SYRIE / ROJAVA – Dans l’article suivant, le journaliste kurde, Fawaz Rasho rappelle que la Syrie est au coeur des ambitions des puissances internationales depuis des siècles. 

Pendant quatre siècles, la Syrie a fait partie de l’Empire ottoman, constituant un pont géographique et culturel entre l’Orient et l’Occident. Cependant, avec l’effondrement du Sultanat lors de la Première Guerre mondiale, les grandes puissances ont commencé à se partager leurs sphères d’influence au Levant, et la Syrie était au cœur de ces ambitions.

Le mandat français et la résistance populaire

En 1920, la France imposa son mandat à la Syrie, mais les Syriens la confrontèrent à des révolutions et des soulèvements, notamment la Grande Révolution syrienne menée par le sultan Pacha al-Atrash, qui rassemblait des Arabes, des Kurdes et des Druzes. Cette période renforça l’idée que l’unité populaire était l’arme la plus efficace contre l’occupation.

Les coups d’État et le régime Baas

Après l’indépendance en 1946, la Syrie entra dans une période de troubles politiques et de coups d’État. Cette période se poursuivit jusqu’à la prise du pouvoir par le parti Baas en 1963, marquant le début d’une nouvelle ère avec Hafez el-Assad en 1970. Cette période fut marquée par une alliance avec l’Union soviétique et une adhésion à la rhétorique nationaliste, tandis que la Syrie continuait d’être un acteur important de la politique au Moyen-Orient.

La guerre en Syrie et l’intervention des grandes puissances

L’éclatement de la crise syrienne en 2011 a ouvert la voie à l’intervention des grandes puissances régionales : la Russie, les États-Unis, la Turquie et l’Iran. Le pays est devenu une zone de guerre par procuration, et la carte du contrôle a constamment évolué, sous l’influence croissante de groupes armés aux visées étrangères.

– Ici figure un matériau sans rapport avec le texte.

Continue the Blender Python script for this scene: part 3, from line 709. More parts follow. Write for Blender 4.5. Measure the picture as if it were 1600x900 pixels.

Les Forces démocratiques syriennes : défendre le territoire et la diversité

Au milieu de ce chaos, les Forces démocratiques syriennes (FDS) ont émergé comme une force locale multi-composantes, composée de combattants kurdes, arabes, syriaques et assyriens. Ces forces ont joué un rôle essentiel dans la défaite de Daech lors de batailles cruciales comme celles de Kobané, Raqqa et al-Baghouz. Elles ont également assuré la sécurité dans de vastes zones du nord et de l’est de la Syrie et ont instauré un modèle administratif respectueux du pluralisme ethnique et religieux.

Malgré les tentatives de déformation et de propagande hostile, les FDS ont maintenu leur position de rejet de la partition de la Syrie et ont constamment appelé à une solution politique qui garantisse les droits de toutes les composantes et préserve l’unité du territoire syrien.

L’effondrement du régime Baas et l’ère de Hay’at Tahrir al-Sham (HTŞ)

Dans les régions du nord-est de la Syrie, où un système fondé sur la protection locale, l’autonomie administrative et le pluralisme a été instauré, une certaine stabilité a été atteinte, tandis que le chaos s’est accru dans le reste du pays. Fin 2024, une nouvelle situation a émergé.

Hayat Tahrir al-Sham (HTŞ), une version modifiée et plus douce du Jabhat al-Nusra, dirigée par Abu Muhammad al-Julani (Ahmad al-Sharaa), qui avait établi son autorité à Idlib avec le soutien de la Turquie (DYA), a commencé à lancer des attaques contre le régime Baas.

Le 27 février 2024, l’armée a lancé une opération militaire baptisée « Réponse à l’agression » contre le régime d’Assad et son armée. Le 8 décembre 2024, le régime d’Assad s’est effondré et le pouvoir a été transféré à Hay’at Tahrir al-Sham. Cependant, le chaos et les massacres n’ont fait que s’intensifier.

Le 6 mars, Hay’at Tahrir al-Sham a déployé ses forces sur la côte syrienne sous prétexte d’affronter les vestiges de l’ancien régime. Sous ce couvert, il a commis des massacres contre des milliers d’Alaouites. Peu après, incitant à la sédition, il a lancé une attaque similaire contre la communauté druze de Soueida.

Au cours de ces attaques, des slogans ont été lancés tels que : « C’est le tour des Kurdes et des Forces démocratiques syriennes (FDS) ».

La Syrie entre passé et futur

Des Ottomans aux Français, des guerres du XXe siècle à la crise actuelle, la Syrie est restée un théâtre de rivalités entre grandes puissances. Cependant, l’expérience a prouvé que la véritable solution réside dans le respect de l’unité du peuple et du territoire, et dans le recours à des forces locales telles que les Forces démocratiques syriennes.

Malgré la profonde blessure, il existe un espoir de construire une Syrie unifiée, diverse et démocratique qui accepte toutes les couleurs et toutes les voix ; une Syrie dans laquelle les personnes déplacées peuvent rentrer chez elles et un avenir sûr et stable peut être construit.